Мы уже невольно вторглись в сферу рассмотрения вопроса о природе земельной собственности в раннесредневековой Европе. Здесь нет ни места, ни возможности в должной мере углубиться в его существо. Я позволю себе вкратце остановиться лишь на отдельных аспектах этого вопроса. Не представляли ли собой упорные и неустанные поиски сельской общины в источниках начального этапа Средневековья выполнение советскими медиевистами определенного «социального заказа»? При этом отечественных историков не останавливало то обстоятельство, что в сохранившихся памятниках I тысячелетия н. э. мы не встречаем ни упоминаний общинной организации, ни самого термина «communitas». Что касается термина «villa», то он, вопреки очевидности, необоснованно получал явно тенденциозное истолкование (ср. его интерпретацию в работах Н.П. Грацианского и А.И. Неусыхина). Не показательно ли то, что если в своей монографии «Общественный строй древних германцев» (1929) Неусыхин отрицал существование у них общины, то начиная с 40-х годов рядовые свободные франки, как и представители других германских племен, расселившихся на территории завоеванной ими империи, без каких-либо доказательств упорно именовались в его работах «общинниками»?
Земельный надел крестьянина или иного владельца в ряде источников характеризуется как аллод («allodium»). В контексте теории, с коей я полемизирую, аллод рассматривался как индивидуальный надел, первоначально подконтрольный верховенству общины, а на более поздней стадии эволюции последней превращающийся в частную собственность, в «товар» (Энгельс). В любом случае аллод представляется историкам объектом имущественных прав, предметом отчуждения и более или менее свободного распоряжения. За неимением данных историки лишены возможности более глубоко проникнуть в его природу.
Мне кажется, однако, что положение не безнадежно. Есть возможность прибегнуть к своего рода «обходному маневру». Правда, для этого нам придется покинуть территорию франкского государства и вновь обратить свои взоры на Север.
Как мне уже неоднократно приходилось подчеркивать, древняя Скандинавия могла бы послужить для медиевиста своего рода исследовательской лабораторией. Дело в том, что если на континенте Европы латынь на протяжении ряда столетий оставалась официальным языком, на котором записывали как повествовательные тексты, так и юридические документы, то на Севере, как отчасти и в донормандской Англии, преобладали записи на народном языке. Культурно-историческое значение этого факта поистине огромно. Я позволю себе напомнить мысль Марка Блока: когда лица, заключавшие между собой поземельную или иную сделку, обращались к ученому клирику, писцу, который должен был записать условия соглашения, то эти люди выражали свои намерения на родном языке; однако ученый писец фиксировал это соглашение на латыни. Тем самым происходил переход из одной системы понятий в другую.
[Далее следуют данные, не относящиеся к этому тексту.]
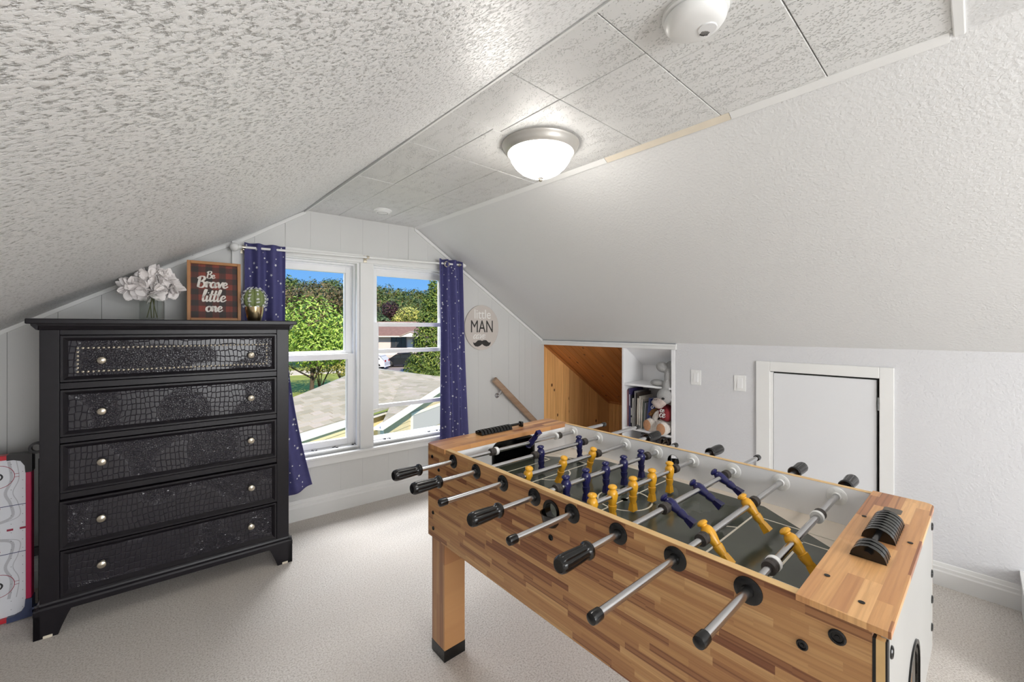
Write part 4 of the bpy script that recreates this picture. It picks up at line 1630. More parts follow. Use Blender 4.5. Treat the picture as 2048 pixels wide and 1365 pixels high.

Задача, стоящая перед современным медиевистом, говорит Марк Блок, заключается в том, чтобы мысленно перевести условия сделки с латыни на язык, на котором говорили и думали контрагенты, — задача трудноисполнимая. Трудность прежде всего в том, что мы лишены возможности подслушать речи этих людей[594].
Что касается скандинавов, то записи права и повествовательные и поэтические тексты, сохранившиеся в огромном количестве, за немногими исключениями записаны на древнесеверном (древнеисландском, древненорвежском) языке. Это обстоятельство, само по себе облегчая труд медиевиста, открывает перед ним возможность несколько ближе подойти к сознанию носителей народного языка. Еще более существенно другое преимущество: исследователь имеет дело не с немногими германскими правовыми понятиями, кое-где рассеянными в латинских текстах и подчас остающимися загадочными в силу своей изолированности, но с огромным правовым вокабулярием, термины которого изменялись в зависимости от контекста. Мы можем узнать, как эти люди представляли себе самые разные аспекты социальной и правовой действительности и, более того, как эти последние соотносились с общей картиной мира, присущей носителям языка.